Introduction

What is The New Yorker? I know it’s a great magazine and that it’s a tremendous source of pleasure in my life. But what exactly is it? This blog’s premise is that The New Yorker is a work of art, as worthy of comment and analysis as, say, Keats’s “Ode on a Grecian Urn.” Each week I review one or more aspects of the magazine’s latest issue. I suppose it’s possible to describe and analyze an entire issue, but I prefer to keep my reviews brief, and so I usually focus on just one or two pieces, to explore in each the signature style of its author. A piece by Nick Paumgarten is not like a piece by Jill Lepore, and neither is like a piece by Ian Frazier. One could not mistake Collins for Seabrook, or Bilger for Goldfield, or Mogelson for Kolbert. Each has found a style, and it is that style that I respond to as I read, and want to understand and describe.

Friday, October 12, 2012

David Denby's "Do the Movies Have a Future?"

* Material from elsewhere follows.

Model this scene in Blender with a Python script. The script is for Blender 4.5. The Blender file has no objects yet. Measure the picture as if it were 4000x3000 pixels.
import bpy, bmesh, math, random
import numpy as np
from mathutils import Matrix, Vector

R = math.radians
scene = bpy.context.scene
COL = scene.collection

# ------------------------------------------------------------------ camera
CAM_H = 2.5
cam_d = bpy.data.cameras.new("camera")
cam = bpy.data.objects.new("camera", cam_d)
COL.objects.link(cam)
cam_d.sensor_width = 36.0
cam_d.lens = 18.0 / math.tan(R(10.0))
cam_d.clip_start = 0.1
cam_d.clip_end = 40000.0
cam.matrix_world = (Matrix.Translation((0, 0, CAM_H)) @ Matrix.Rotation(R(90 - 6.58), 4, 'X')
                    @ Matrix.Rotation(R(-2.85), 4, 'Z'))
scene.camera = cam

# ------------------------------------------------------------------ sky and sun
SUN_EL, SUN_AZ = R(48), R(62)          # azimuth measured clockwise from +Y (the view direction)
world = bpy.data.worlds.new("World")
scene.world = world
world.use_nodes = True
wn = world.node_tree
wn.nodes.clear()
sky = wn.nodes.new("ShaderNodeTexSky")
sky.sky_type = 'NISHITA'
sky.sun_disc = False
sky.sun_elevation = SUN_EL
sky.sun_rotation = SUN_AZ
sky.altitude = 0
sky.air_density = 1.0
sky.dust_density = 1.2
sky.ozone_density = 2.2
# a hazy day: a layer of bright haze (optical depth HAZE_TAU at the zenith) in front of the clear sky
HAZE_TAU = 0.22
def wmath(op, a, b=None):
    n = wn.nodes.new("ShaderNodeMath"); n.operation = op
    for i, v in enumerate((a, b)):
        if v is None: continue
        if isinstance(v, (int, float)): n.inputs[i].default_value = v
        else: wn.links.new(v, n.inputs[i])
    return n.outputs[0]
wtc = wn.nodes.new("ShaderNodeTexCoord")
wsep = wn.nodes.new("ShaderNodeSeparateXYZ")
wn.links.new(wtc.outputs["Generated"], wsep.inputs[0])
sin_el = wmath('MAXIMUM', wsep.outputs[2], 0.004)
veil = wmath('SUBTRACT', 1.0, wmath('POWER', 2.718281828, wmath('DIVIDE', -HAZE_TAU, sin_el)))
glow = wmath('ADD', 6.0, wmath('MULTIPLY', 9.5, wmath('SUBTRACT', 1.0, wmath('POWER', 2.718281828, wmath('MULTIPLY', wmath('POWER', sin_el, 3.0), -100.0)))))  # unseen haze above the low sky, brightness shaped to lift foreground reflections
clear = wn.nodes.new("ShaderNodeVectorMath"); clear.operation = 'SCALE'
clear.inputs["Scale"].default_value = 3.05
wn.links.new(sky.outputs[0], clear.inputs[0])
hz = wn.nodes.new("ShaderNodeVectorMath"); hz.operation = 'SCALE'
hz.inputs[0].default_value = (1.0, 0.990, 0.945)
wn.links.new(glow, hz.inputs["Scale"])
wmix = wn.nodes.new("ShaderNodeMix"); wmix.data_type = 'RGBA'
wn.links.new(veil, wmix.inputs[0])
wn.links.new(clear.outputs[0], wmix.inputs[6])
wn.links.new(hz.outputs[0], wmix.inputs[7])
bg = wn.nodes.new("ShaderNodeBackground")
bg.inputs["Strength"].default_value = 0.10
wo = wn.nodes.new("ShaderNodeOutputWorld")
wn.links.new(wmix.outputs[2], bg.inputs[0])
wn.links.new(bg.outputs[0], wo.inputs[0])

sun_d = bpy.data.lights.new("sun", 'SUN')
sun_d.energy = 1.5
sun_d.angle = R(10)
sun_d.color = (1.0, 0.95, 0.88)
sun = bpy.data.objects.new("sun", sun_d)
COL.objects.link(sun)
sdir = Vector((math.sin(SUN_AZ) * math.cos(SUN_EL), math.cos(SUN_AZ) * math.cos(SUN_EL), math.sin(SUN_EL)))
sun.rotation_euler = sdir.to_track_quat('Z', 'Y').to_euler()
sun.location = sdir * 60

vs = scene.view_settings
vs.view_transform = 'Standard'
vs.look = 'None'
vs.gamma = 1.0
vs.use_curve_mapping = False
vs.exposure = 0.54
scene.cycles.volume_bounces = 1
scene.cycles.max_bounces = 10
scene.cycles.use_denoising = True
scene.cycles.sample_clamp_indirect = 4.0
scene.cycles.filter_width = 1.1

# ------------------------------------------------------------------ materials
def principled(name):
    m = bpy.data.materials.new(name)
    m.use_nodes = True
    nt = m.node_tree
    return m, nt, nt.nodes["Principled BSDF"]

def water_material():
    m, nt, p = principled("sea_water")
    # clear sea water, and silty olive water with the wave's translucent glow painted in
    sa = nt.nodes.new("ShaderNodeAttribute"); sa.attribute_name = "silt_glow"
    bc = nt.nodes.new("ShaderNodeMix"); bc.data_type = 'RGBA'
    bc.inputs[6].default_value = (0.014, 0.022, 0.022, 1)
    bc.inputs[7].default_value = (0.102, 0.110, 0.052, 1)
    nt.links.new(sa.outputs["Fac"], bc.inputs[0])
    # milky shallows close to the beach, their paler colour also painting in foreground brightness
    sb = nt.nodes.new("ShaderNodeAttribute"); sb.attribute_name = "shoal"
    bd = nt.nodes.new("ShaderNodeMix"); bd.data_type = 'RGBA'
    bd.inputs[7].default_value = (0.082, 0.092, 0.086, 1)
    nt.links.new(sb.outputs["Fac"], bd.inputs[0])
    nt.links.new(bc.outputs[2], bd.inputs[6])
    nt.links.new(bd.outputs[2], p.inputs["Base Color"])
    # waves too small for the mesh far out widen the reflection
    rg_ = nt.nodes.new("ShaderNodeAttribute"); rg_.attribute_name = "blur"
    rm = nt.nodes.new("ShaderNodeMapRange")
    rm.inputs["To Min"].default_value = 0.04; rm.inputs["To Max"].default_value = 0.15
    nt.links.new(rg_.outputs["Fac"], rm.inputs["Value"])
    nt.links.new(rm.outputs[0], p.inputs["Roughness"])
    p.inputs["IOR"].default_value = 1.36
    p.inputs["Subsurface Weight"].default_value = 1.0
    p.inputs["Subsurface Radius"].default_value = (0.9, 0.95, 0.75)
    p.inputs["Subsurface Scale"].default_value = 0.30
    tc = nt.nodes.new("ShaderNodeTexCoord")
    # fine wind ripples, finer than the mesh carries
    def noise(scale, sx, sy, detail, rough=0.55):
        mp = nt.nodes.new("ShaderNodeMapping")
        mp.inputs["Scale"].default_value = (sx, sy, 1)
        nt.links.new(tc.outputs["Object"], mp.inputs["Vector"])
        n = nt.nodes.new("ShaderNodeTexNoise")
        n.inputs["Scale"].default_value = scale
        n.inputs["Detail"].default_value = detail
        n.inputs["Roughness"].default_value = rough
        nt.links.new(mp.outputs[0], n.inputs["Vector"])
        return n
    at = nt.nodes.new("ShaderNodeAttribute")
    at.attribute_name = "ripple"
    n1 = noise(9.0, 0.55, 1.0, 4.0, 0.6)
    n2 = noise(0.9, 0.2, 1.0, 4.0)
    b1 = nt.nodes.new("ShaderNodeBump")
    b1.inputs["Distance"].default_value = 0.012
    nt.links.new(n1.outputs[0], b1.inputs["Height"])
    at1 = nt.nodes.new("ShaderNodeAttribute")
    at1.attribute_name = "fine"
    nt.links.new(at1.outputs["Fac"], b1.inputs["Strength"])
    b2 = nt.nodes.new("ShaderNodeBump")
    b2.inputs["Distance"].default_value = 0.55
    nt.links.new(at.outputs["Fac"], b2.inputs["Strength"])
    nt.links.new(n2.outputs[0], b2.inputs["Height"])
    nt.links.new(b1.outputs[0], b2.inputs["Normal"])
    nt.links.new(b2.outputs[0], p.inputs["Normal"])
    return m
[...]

David Denby’s “Influencing People” (The New Yorker, October 4, 2010) is one of the best movie reviews I’ve ever read – where best means descriptive, analytical, artful, exhilarating. I blogged about it here, when it first appeared, in a post titled “The Social Network: Denby v. Smith v. Wood.” Now I see that Denby has included a version of it in his new book Do the Movies Have a Future? The book version is called “David Fincher and The Social Network.” Comparing it with the New Yorker piece, I note a number of interesting changes. Here, for example, is the New Yorker version’s tracing of the movie’s subtlety:

Yet, no matter how quickly the film moves, Fincher, working with the editors Kirk Baxter and Angus Wall, pauses within the fast tempo
and lets the emotional power of the moment expand. Relying on nothing more than tiny shifts of emphasis and inflection, the director, to an amazing degree, makes us care about the split between the unyielding Zuckerberg and Saverin, who’s a decent guy but unimaginative and perhaps a little timid.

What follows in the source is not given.